STATED PROBLEM:
Reproduce exactly, with no pictures, each line from the opening of the material down through the line containing "life_ring('orange life ring edge-on at the right".

RECORDED DATA:
>> begin
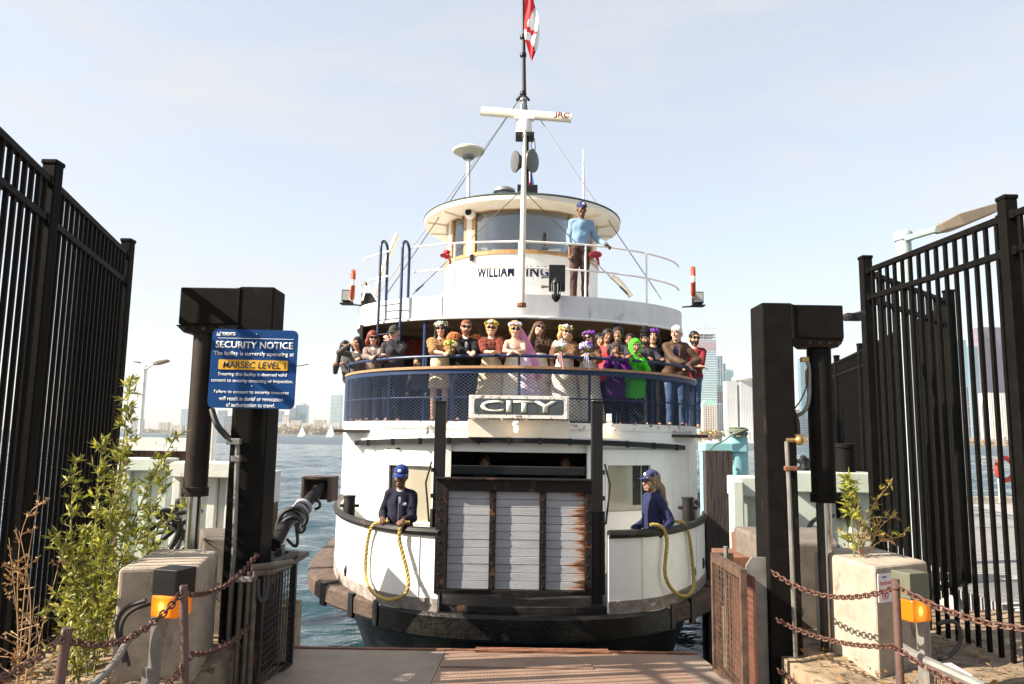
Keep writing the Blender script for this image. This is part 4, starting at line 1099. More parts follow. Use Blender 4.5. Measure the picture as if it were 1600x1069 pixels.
# ------------------------------------------------------------------ loose things on and about the ferry
def life_ring(label, px, py, Y):
    tl = .235 if px < 800 else -.24
    p = spot(px, py, Y); root = thing('life_ring', label, 'life ring', p, 'orange life rings on the top deck rails')
    for k in range(4):
        m_ = MB().torus((0, 0, 0), .3, .052, (1, tl, 0), 10, 10, (k * math.pi / 2 + .2, (k + 1) * math.pi / 2 - .2)); m_.build('ring_segment', M_ORANGE, root, smooth=True, local=True)
        m_ = MB().torus((0, 0, 0), .3, .054, (1, tl, 0), 4, 10, (k * math.pi / 2 - .2, k * math.pi / 2 + .2)); m_.build('white_band', M_RINGW, root, smooth=True, local=True)
life_ring('orange life ring edge-on at the left end of the top deck rail', 551, 446, 16.15)
life_ring('orange life ring edge-on at the right end of the top deck rail', 1083, 441, 16.05)

def flag_sheet(name, label, cat, outline_rows, Y, mats, pick, amp):
    rows = len(outline_rows); nU = 14; V = []; 
    for j, (py, x0, x1) in enumerate(outline_rows):
        for i in range(nU + 1):
            u = i / nU; p = spot(x0 + (x1 - x0) * u, py, Y); p = p + np.array([0, amp * math.sin(u * 9 + j * .35) * (.3 + u), 0]); V.append(p)
    m = MB(); off = np.array([0, .004, 0]); n = len(V)
    m.v = [tuple(p) for p in V] + [tuple(p + off) for p in V]
    for j in range(rows - 1):
        for i in range(nU):
            a = j * (nU + 1) + i; f = (a, a + 1, a + nU + 2, a + nU + 1); k = pick(i / nU, j / (rows - 1))
            m.f += [f, tuple(n + q for q in f[::-1])]; m.m += [k, k]
    o = m.build(name, mats, smooth=True, loc=V[0]); tag(o, label, cat); return o
M_FRED = mat('flag_red_cloth', (.68, .02, .03), .8); M_FWH = mat('flag_white_cloth', (.82, .8, .8), .8); M_FBL = mat('flag_blue_cloth', (.03, .1, .4), .8)
def xr(py): return np.interp(py, [-60, 0, 25, 50, 70, 91, 95], [846, 834, 840, 843, 841, 833, 832])
def xl(py): return np.interp(py, [-60, 0, 50, 62, 91, 95], [820, 820, 819, 820, 829, 831])
rows = [(py, float(xl(py)), float(xr(py))) for py in np.linspace(-60, 94, 40)]
def canada(u, v):
    py = -60 + 154 * v; x = xl(py) + (xr(py) - xl(py)) * u
    if py < 38 and x < 835 - max(0, (py - 8)) * .42: return 0
    if 38 <= py < 54 and x < 820 + 18 * min(1, (py - 37) / 12) and py < 46 + (x - 820) * .5: return 0
    if py >= 60 and x < 822 + (py - 60) * .75 + 3: return 0
    return 1
flag_sheet('flag', 'red and white maple leaf flag drooping from the top of the mast', 'flag', rows, 18.15, [M_FRED, M_FWH], canada, .05)
rows2 = [(py, 826 - (py - 255) * .02, 829 + (py - 255) * .16) for py in np.linspace(255, 303, 12)]
flag_sheet('flag', 'small blue flag with a red and white patch hanging low behind the mast', 'flag', rows2, 18.7, [M_FRED, M_FWH, M_FBL], lambda u, v: 2 if u > .55 or v < .25 else (1 if v < .55 and u > .2 else 0), .03)

def cloth_bundle(label, px, py, Y, s):
    p = spot(px, py, Y); rs = np.random.RandomState(int(px)); m = MB()
    for k in range(7): m.ball(p + rs.normal(0, .05, 3) * np.array([1.3, .7, .8]) * s, np.array([.1, .08, .07]) * s * (.7 + .5 * rs.rand()), 9, 6, rot=rotz(rs.rand() * 3))
    m.tube([p + np.array([.06, 0, -.04]), p + np.array([.1, 0, -.22])], [.05 * s, .02], 6)
    o = m.build('cloth_bundle', M_REDC, smooth=True); tag(o, label, 'cloth')
cloth_bundle('red cloth bundle tied to the top rail left of the wheelhouse', 697, 397, 15.05, .75)
cloth_bundle('red cloth bundle tied to the top rail beside the man in the light blue jumper', 928, 397, 14.7, .8)

M_ROPE = mat('yellow_poly_rope', (.4, .29, .075), .85, var=.4, scale=30, rust=((.16, .12, .06), .2, 5, (1, 1, 1))); 
def laid_rope(name, label, path, r=.0225):
    P = resample(smooth_curve(path, 3), step=.018); m = MB(); tw = 2 * math.pi / .16
    s = np.r_[0, np.cumsum(np.linalg.norm(np.diff(P, axis=0), axis=1))]
    T = np.gradient(P, axis=0); x = None; fr = []
    for i in range(len(P)):
        d = T[i] / np.linalg.norm(T[i])
        if x is None: x = frame(d)[0]
        x = x - d * (x @ d); x /= np.linalg.norm(x); fr.append((x, np.cross(d, x)))
    for k in range(3):
        q = [P[i] + r * .52 * (math.cos(tw * s[i] + 2.094 * k) * fr[i][0] + math.sin(tw * s[i] + 2.094 * k) * fr[i][1]) for i in range(len(P))]
        m.tube(q, r * .56, 6)
    o = m.build(name, M_ROPE, smooth=True); tag(o, label, 'rope'); return o
def rp(px, py, c_, off=-.1): return on_curve(px, py, c_, off)
hL = [rp(607, 815, BUL_L, .02), rp(592, 815, BUL_L, -.02), rp(580, 822, BUL_L)]
lo_ = [(574, 845), (571, 875), (571, 900), (577, 920), (592, 934), (612, 938), (630, 932), (639, 918), (637, 895), (629, 865), (623, 842)]
laid_rope('mooring_rope', 'yellow mooring rope looped over the bulwark below the man in the blue cap', hL + [rp(a, b, BUL_L, -.09 if b < 915 else -.16) for a, b in lo_] + [rp(625, 826, BUL_L, -.09), rp(630, 816, BUL_L, -.03), rp(640, 817, BUL_L, .04)])
hR = [rp(1016, 820, BUL_R, .0), rp(1028, 820, BUL_R, -.05)]
lo_ = [(1038, 827), (1043, 845), (1040, 872), (1038, 898), (1047, 920), (1064, 933), (1078, 931), (1085, 915), (1083, 890), (1080, 860), (1076, 832)]
laid_rope('mooring_rope', 'olive yellow mooring rope looped over the right side of the bow', hR + [rp(a, b, BUL_R, -.08 if b < 915 else -.13) for a, b in lo_] + [rp(1068, 816, BUL_R, -.02), rp(1056, 815, BUL_R, .08)])
# ------------------------------------------------------------------ dock hardware
M_BLKP = mat('black_dock_paint', (.008, .0072, .0065), .65, var=.35, scale=7, bump=.1, bscale=140, spec=.07, rust=((.035, .026, .02), .2, 9, (1, 1, .35)))
M_BROWNP = mat('sun_faded_brown_black_paint', (.024, .017, .013), .6, var=.4, scale=6, bump=.1, bscale=120, spec=.2)
M_CHROME = mat('hydraulic_rod', (.55, .55, .54), .22, metal=1., var=.08)
M_GALV = mat('galvanised_steel', (.22, .215, .2), .55, metal=.5, var=.2, scale=12, rust=((.2, .1, .05), .14, 8, (1, 1, 1)))
M_BRASS = mat('brass_fitting', (.45, .3, .12), .4, metal=.8)
M_HOSE = mat('black_hose', (.018, .018, .018), .5)
M_PALEW = mat('peeling_white_paint', (.66, .68, .63), .7, var=.1, scale=4, bump=.15, rust=((.17, .09, .05), .27, 5, (1.5, 1.5, .35)))
M_PALEG = mat('peeling_pale_green_paint', (.5, .56, .48), .7, var=.1, scale=4, bump=.1, rust=((.26, .12, .05), .26, 6, (1, 1, .5)))
M_LTBLUE = mat('peeling_light_blue_paint', (.22, .46, .5), .65, var=.12, scale=4, bump=.15, rust=((.1, .06, .04), .2, 6, (1, 1, .6)))
M_TIMB = mat('dark_pile_timber', (.035, .028, .025), .9, var=.5, scale=6, bump=.6, bscale=30, stretch=(1, 1, .15))
M_BRTIMB = mat('brown_pile_timber', (.12, .07, .045), .9, var=.5, scale=6, bump=.6, bscale=30, stretch=(1, 1, .15))
M_BLOCK = mat('weathered_concrete_block', (.33, .28, .22), .92, var=.25, scale=7, bump=.45, bscale=130, rust=((.16, .115, .08), .3, 3.5, (1, 1, .45)))

def gantry(label, colx, dep, top_px, base_z, arm, cyl, rod, m):
    """colx = left and right picture edges of the post front at the height top_px, arm = picture box of the top arm"""
    a, b = spot(colx[0], top_px, dep), spot(colx[1], top_px, dep); w = b[0] - a[0]; cx = (a[0] + b[0]) / 2; zt = (a[2] + b[2]) / 2
    root = thing('lift_gantry', label, 'gantry', (cx, dep + .15, base_z))
    MB().box((cx, dep + .15, (base_z + zt) / 2), (w, .3, zt - base_z)).build('post', m, root, bevel=.012)
    a, b = spot(arm[0], arm[1], dep), spot(arm[2], arm[3], dep); s = -1 if arm[0] < colx[0] else 1
    x0, x1 = sorted((a[0], b[0])); zb = b[2]; zt2 = zt - .012
    edge = cx + s * w / 2
    lo, hi = (x0, edge - .003) if s < 0 else (edge + .003, x1)
    ar = MB().box(((lo + hi) / 2, dep + .15, (zb + zt2) / 2), (hi - lo, .294, zt2 - zb))
    arm_o = ar.build('arm', m, root, bevel=.012)
    c0 = spot((cyl[0] + cyl[1]) / 2, cyl[2], dep + .15); ccx = c0[0]; r_ = (spot(cyl[1], cyl[2], dep + .15)[0] - spot(cyl[0], cyl[2], dep + .15)[0]) / 2
    zc0 = c0[2]; zc1 = spot((rod[0] + rod[1]) / 2, cyl[3], dep + .15)[2]
    sad = MB(); sad.add([(ccx - .2, dep + .03, zb), (ccx + .16, dep + .03, zb), (ccx + .16, dep + .27, zb), (ccx - .2, dep + .27, zb), (ccx - .14, dep + .05, zb - .06), (ccx + .12, dep + .05, zb - .06), (ccx + .12, dep + .25, zb - .06), (ccx - .14, dep + .25, zb - .06)],
            [(0, 1, 2, 3), (7, 6, 5, 4), (0, 4, 5, 1), (1, 5, 6, 2), (2, 6, 7, 3), (3, 7, 4, 0)])
    sad.build('bracket', M_BROWNP, arm_o)
    MB().box((ccx, dep + .15, (zb - .06 + zc0) / 2), (r_ * 1.1, .12, zb - .06 - zc0 + .01)).build('clevis', M_BROWNP, root)
    MB().lathe([(r_ * .85, zc1 - .001), (r_ * 1.12, zc1), (r_ * 1.12, zc1 + .07), (r_, zc1 + .075), (r_, zc0 - .01), (r_ * .9, zc0)], (ccx, dep + .15, 0), 24).build('cylinder', M_BROWNP if s < 0 else M_BLKP, root, smooth=True)
    MB().cyl((ccx, dep + .15, base_z), (ccx, dep + .15, zc1), r_ * .58, 16).build('piston_rod', M_CHROME, root, smooth=True)
    wd = MB(); wd.box((edge, dep - .001, (zb + zt2) / 2), (.022, .012, zt2 - zb)); wd.box(((lo + hi) / 2, dep + .15, zt2 + .003), (hi - lo - .05, .2, .006)); wd.build('weld_seam', m, root, bevel=.004)
    bt_ = MB()
    for q in (-.12, -.04, .04, .12): bt_.lathe([(.016, 0), (.016, .012), (.008, .014)], (ccx + q, dep + .03, zb - .03), 8, (0, -1, 0))
    bt_.each('bolt', M_BROWNP, root)
    if s > 0: MB().cyl((ccx - r_ * .85, dep + .05, base_z), (ccx - r_ * .85, dep + .05, zc1), r_ * .28, 10).build('guide_rod', M_DKSTEEL, root, smooth=True)
    return root, cx, w, zt
gl_root, glx, glw, glz = gantry('black steel lift post behind the blue notice, its arm reaching left over a brown cylinder', (374, 429), 6.0, 448, .4, (282, 446, 374, 508), (304, 339, 520, 775), (292, 318), M_BLKP)
gr_root, grx, grw, grz = gantry('black steel lift post right of the ramp, its arm reaching over a black cylinder', (1190, 1238), 6.0, 473, .4, (1238, 477, 1320, 530), (1261, 1297, 545, 785), (1274, 1310), M_BLKP)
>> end
RESPONSE TO THE TASK:
Keep writing the Blender script for this image. This is part 4, starting at line 1099. More parts follow. Use Blender 4.5. Measure the picture as if it were 1600x1069 pixels.
# ------------------------------------------------------------------ loose things on and about the ferry
def life_ring(label, px, py, Y):
    tl = .235 if px < 800 else -.24
    p = spot(px, py, Y); root = thing('life_ring', label, 'life ring', p, 'orange life rings on the top deck rails')
    for k in range(4):
        m_ = MB().torus((0, 0, 0), .3, .052, (1, tl, 0), 10, 10, (k * math.pi / 2 + .2, (k + 1) * math.pi / 2 - .2)); m_.build('ring_segment', M_ORANGE, root, smooth=True, local=True)
        m_ = MB().torus((0, 0, 0), .3, .054, (1, tl, 0), 4, 10, (k * math.pi / 2 - .2, k * math.pi / 2 + .2)); m_.build('white_band', M_RINGW, root, smooth=True, local=True)
life_ring('orange life ring edge-on at the left end of the top deck rail', 551, 446, 16.15)
life_ring('orange life ring edge-on at the right end of the top deck rail', 1083, 441, 16.05)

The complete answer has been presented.